La notizia dell’assassinio arriva presto in fabbrica e spontaneamente gli operai abbandonano il posto di lavoro. Il giorno successivo una folla di duecentomila persone si riunisce a Genova in piazza De Ferrari. Enrico Fenzi, ex brigatista, scriverà ricordando quella giornata: "Gli operai, in quella piazza, quella mattina, piangevano alla morte di uno dei loro e insieme piangevano in quella morte la fine di un equivoco. La strada del ritorno era sbarrata: in mezzo ormai c’era Rossa. Ora tutto aveva un altro colore, un altro senso".

Molte domande rimangono aperte a trent’anni di distanza. Anzitutto come fu possibile che a pochi mesi di distanza dall’assassinio di Aldo Moro ancora non ci fossero strumenti legali di tutela a protezione di chi denunciasse persone o episodi legati al terrorismo. Il secondo e più inquietante interrogativo riguarda come e perché le Brigate Rosse decisero di eliminare Guido Rossa.
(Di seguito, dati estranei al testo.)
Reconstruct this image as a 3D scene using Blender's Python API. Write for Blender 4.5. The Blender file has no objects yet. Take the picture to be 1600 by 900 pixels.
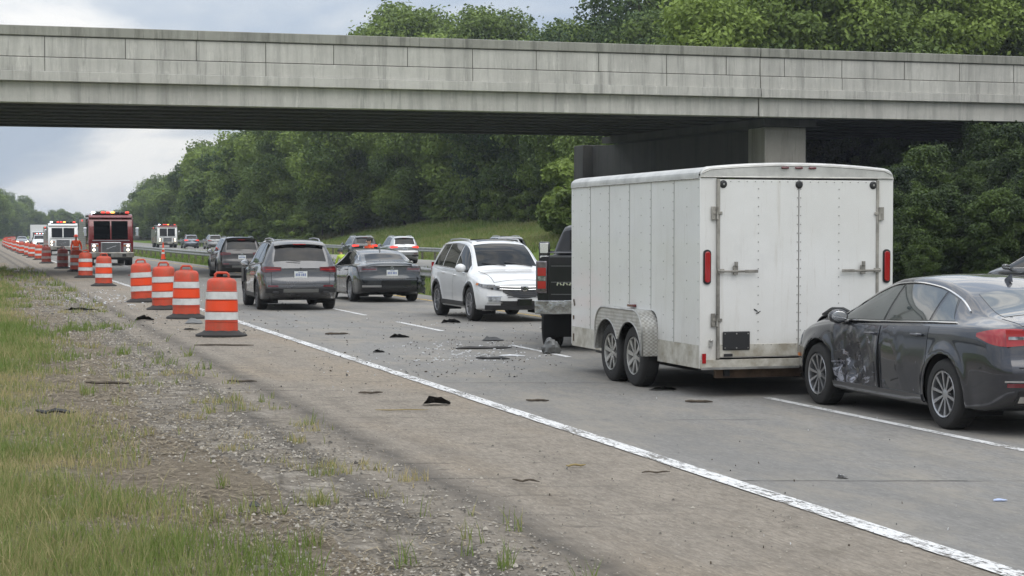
import bpy, math, random
import numpy as np
from mathutils import Vector, Matrix
PI = math.pi
R = math.radians
random.seed(7)
rng = np.random.default_rng(7)
scene = bpy.context.scene
COL = scene.collection

# ------------------------------------------------------------------ camera, sky, sun, exposure
CAM_H = 1.85
FPX = 2865.0                      # focal length in pixels of a 1600 wide frame
YAW = math.atan(850 / FPX)        # the road runs along +Y, the lens looks to the right of it
PITCH = math.atan(85 / FPX)
cd = bpy.data.cameras.new('camera')
cam = bpy.data.objects.new('camera', cd)
COL.objects.link(cam)
cd.sensor_width = 36.0
cd.lens = 36.0 * FPX / 1600.0
cd.clip_start = 0.1
cd.clip_end = 6000
cam.location = (0, 0, CAM_H)
cam.rotation_euler = (PI / 2 - PITCH, 0, -YAW)
scene.camera = cam
scene.render.resolution_x = 1024
scene.render.resolution_y = 576

SUN_EL, SUN_AZ = R(54), R(163)    # azimuth measured clockwise from +Y: behind the lens, a little right
world = bpy.data.worlds.new('World')
scene.world = world
world.use_nodes = True
wn, wl = world.node_tree.nodes, world.node_tree.links
wn.clear()
w_out = wn.new('ShaderNodeOutputWorld')
w_bg = wn.new('ShaderNodeBackground')
w_sky = wn.new('ShaderNodeTexSky')
w_sky.sky_type = 'NISHITA'
w_sky.sun_disc = False
w_sky.sun_elevation = SUN_EL
w_sky.sun_rotation = SUN_AZ
w_sky.air_density = 1.0
w_sky.dust_density = 2.0
tc = wn.new('ShaderNodeTexCoord')
mp = wn.new('ShaderNodeMapping')
mp.inputs['Scale'].default_value = (1.0, 1.0, 3.0)
mp.inputs['Location'].default_value = (0.35, 0.1, 0.0)
n1 = wn.new('ShaderNodeTexNoise')
n1.inputs['Scale'].default_value = 5.2
n1.inputs['Detail'].default_value = 7
n1.inputs['Roughness'].default_value = 0.5
n1.inputs['Distortion'].default_value = 0.25
rp = wn.new('ShaderNodeValToRGB')
rp.color_ramp.elements[0].position = 0.42
rp.color_ramp.elements[0].color = (4.7, 5.55, 6.8, 1)
rp.color_ramp.elements[1].position = 0.585
rp.color_ramp.elements[1].color = (10.4, 10.3, 10.1, 1)
e = rp.color_ramp.elements.new(0.5)
e.color = (6.2, 6.8, 7.6, 1)
sp = wn.new('ShaderNodeSeparateXYZ')
mr = wn.new('ShaderNodeMapRange')       # an overcast sky is brighter overhead than at the horizon
mr.inputs['From Min'].default_value = 0.05
mr.inputs['From Max'].default_value = 1.0
mr.inputs['To Min'].default_value = 0.92
mr.inputs['To Max'].default_value = 2.3
mul = wn.new('ShaderNodeVectorMath')
mul.operation = 'SCALE'
mx = wn.new('ShaderNodeMix')
mx.data_type = 'RGBA'
mx.inputs['Factor'].default_value = 0.9
wl.new(tc.outputs['Generated'], mp.inputs['Vector'])
wl.new(mp.outputs['Vector'], n1.inputs['Vector'])
wl.new(n1.outputs['Fac'], rp.inputs['Fac'])
wl.new(tc.outputs['Generated'], sp.inputs['Vector'])
wl.new(sp.outputs['Z'], mr.inputs['Value'])
wl.new(rp.outputs['Color'], mul.inputs[0])
wl.new(mr.outputs['Result'], mul.inputs['Scale'])
wl.new(w_sky.outputs['Color'], mx.inputs['A'])
wl.new(mul.outputs['Vector'], mx.inputs['B'])
wl.new(mx.outputs['Result'], w_bg.inputs['Color'])
w_bg.inputs['Strength'].default_value = 0.1
wl.new(w_bg.outputs['Background'], w_out.inputs['Surface'])

sd = bpy.data.lights.new('sun', 'SUN')
sd.energy = 1.15
sd.angle = R(48)
sd.color = (1.0, 0.96, 0.9)
so = bpy.data.objects.new('sun', sd)
COL.objects.link(so)
sv = Vector((math.sin(SUN_AZ) * math.cos(SUN_EL), math.cos(SUN_AZ) * math.cos(SUN_EL), math.sin(SUN_EL)))
so.rotation_euler = sv.to_track_quat('Z', 'Y').to_euler()
so.location = (0, 0, 60)

scene.view_settings.view_transform = 'Standard'
scene.view_settings.look = 'None'
scene.view_settings.exposure = 0.08
scene.view_settings.gamma = 1.0
scene.view_settings.use_curve_mapping = False
try:
    scene.cycles.max_bounces = 6
    scene.cycles.transparent_max_bounces = 12
    scene.cycles.volume_bounces = 0
except Exception:
    pass

CY, SY = math.cos(YAW), math.sin(YAW)
def at(u, v, z=0.0):
    """the ground point (height z) that stands where the photo's pixel u, v looks"""
    a = (u - 800) / FPX
    b = (450 - v) / FPX
    f = math.cos(PITCH) + b * math.sin(PITCH)
    dz = -math.sin(PITCH) + b * math.cos(PITCH)
    t = (z - CAM_H) / dz
    return (t * (a * CY + f * SY), t * (-a * SY + f * CY), z)
def bend(y):
    """the highway bends gently to the right beyond 200 m"""
    return 8e-5 * max(0.0, y - 200.0) ** 2

# ------------------------------------------------------------------ materials
def nodes_of(m):
    m.use_nodes = True
    return m.node_tree.nodes, m.node_tree.links
def mat(name, col, rough=0.5, metal=0.0, coat=0.0, emit=None, estr=0.0, spec=0.5,
        var=0.0, vscale=5.0, vcol=None, bump=0.0, bscale=40.0, vstretch=(1, 1, 1)):
    m = bpy.data.materials.new(name)
    n, l = nodes_of(m)
    b = n['Principled BSDF']
    b.inputs['Base Color'].default_value = (*col, 1)
    b.inputs['Roughness'].default_value = rough
    b.inputs['Metallic'].default_value = metal
    b.inputs['Coat Weight'].default_value = coat
    b.inputs['Coat Roughness'].default_value = 0.06
    b.inputs['Specular IOR Level'].default_value = spec
    if emit:
        b.inputs['Emission Color'].default_value = (*emit, 1)
        b.inputs['Emission Strength'].default_value = estr
    if var > 0:
        t = n.new('ShaderNodeTexCoord')
        mpn = n.new('ShaderNodeMapping')
        mpn.inputs['Scale'].default_value = vstretch
        l.new(t.outputs['Object'], mpn.inputs['Vector'])
        nz = n.new('ShaderNodeTexNoise')
        nz.inputs['Scale'].default_value = vscale
        nz.inputs['Detail'].default_value = 6
        nz.inputs['Roughness'].default_value = 0.62
        l.new(mpn.outputs['Vector'], nz.inputs['Vector'])
        r_ = n.new('ShaderNodeValToRGB')
        r_.color_ramp.elements[0].position = 0.38
        r_.color_ramp.elements[1].position = 0.66
        c2 = vcol or tuple(c * (1 - var) for c in col)
        r_.color_ramp.elements[0].color = (*col, 1)
        r_.color_ramp.elements[1].color = (*c2, 1)
        l.new(nz.outputs['Fac'], r_.inputs['Fac'])
        l.new(r_.outputs['Color'], b.inputs['Base Color'])
    if bump > 0:
        t = n.new('ShaderNodeTexCoord')
        nz = n.new('ShaderNodeTexNoise')
        nz.inputs['Scale'].default_value = bscale
        nz.inputs['Detail'].default_value = 5
        l.new(t.outputs['Object'], nz.inputs['Vector'])
        bp = n.new('ShaderNodeBump')
        bp.inputs['Strength'].default_value = bump
        bp.inputs['Distance'].default_value = 0.02
        l.new(nz.outputs['Fac'], bp.inputs['Height'])
        l.new(bp.outputs['Normal'], b.inputs['Normal'])
    return m

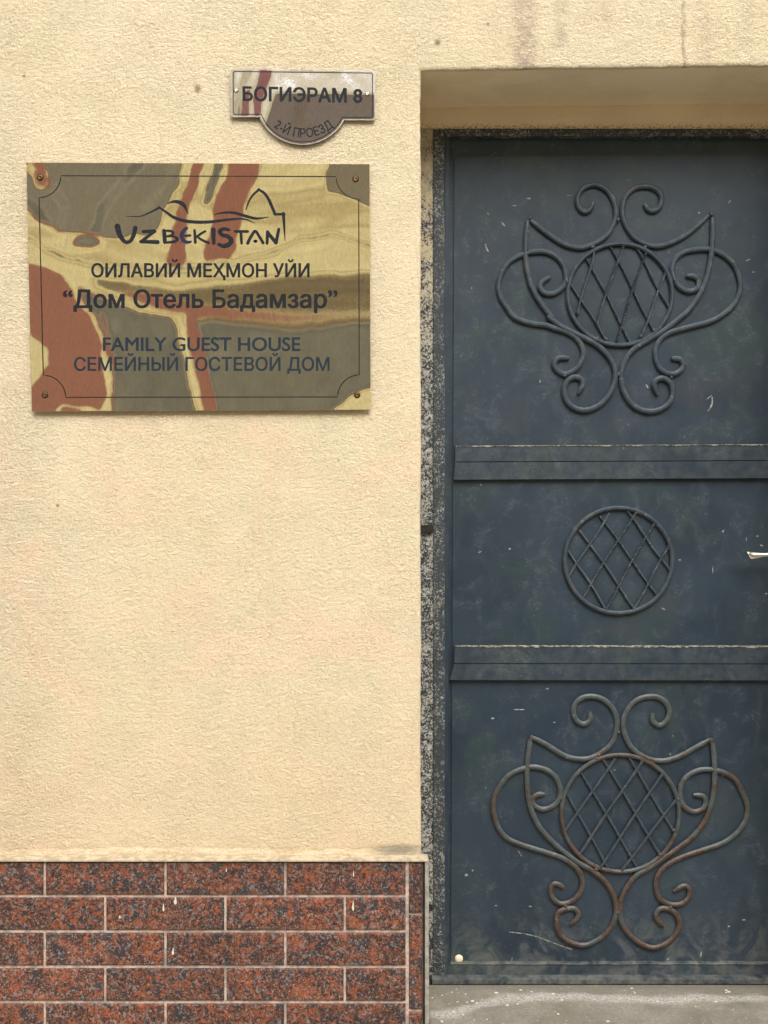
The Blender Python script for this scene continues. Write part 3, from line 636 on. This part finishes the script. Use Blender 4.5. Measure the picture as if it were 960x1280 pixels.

C’era la volontà di portare all’estremo uno scontro politico e sociale, c’era la consapevolezza che l’uccisione di un operaio avrebbe segnato definitivamente la fine di ogni possibile simpatia o adesione per i gruppi terroristi? La decisione di eliminare Rossa fu una scelta autonoma di Riccardo Dura oppure egli agì su ordini provenienti da un livello decisionale di cui non tutti i brigatisti erano a conoscenza?

Un filo di morte si dipana dalla morte di Rossa e va a toccare tutti coloro che si trovarono coinvolti in questa vicenda: Francesco Berardi, probabilmente esasperato dal carcere e dalla vicinanza con altri brigatisti rinchiusi in quel periodo nello stesso carcere di Cuneo, si impiccò l’ottobre successivo. Il suo avvocato, Edoardo Arnaldi, accusato di partecipazione a banda armata, si sparò un colpo in testa all’arrivo dei carabinieri. E Riccardo Dura venne ucciso insieme ad altri tre brigatisti da un commando dei carabinieri del generale Dalla Chiesa durante il blitz nel covo di via Fracchia, che casualmente si trovava a pochi metri dall’abitazione di Guido Rossa.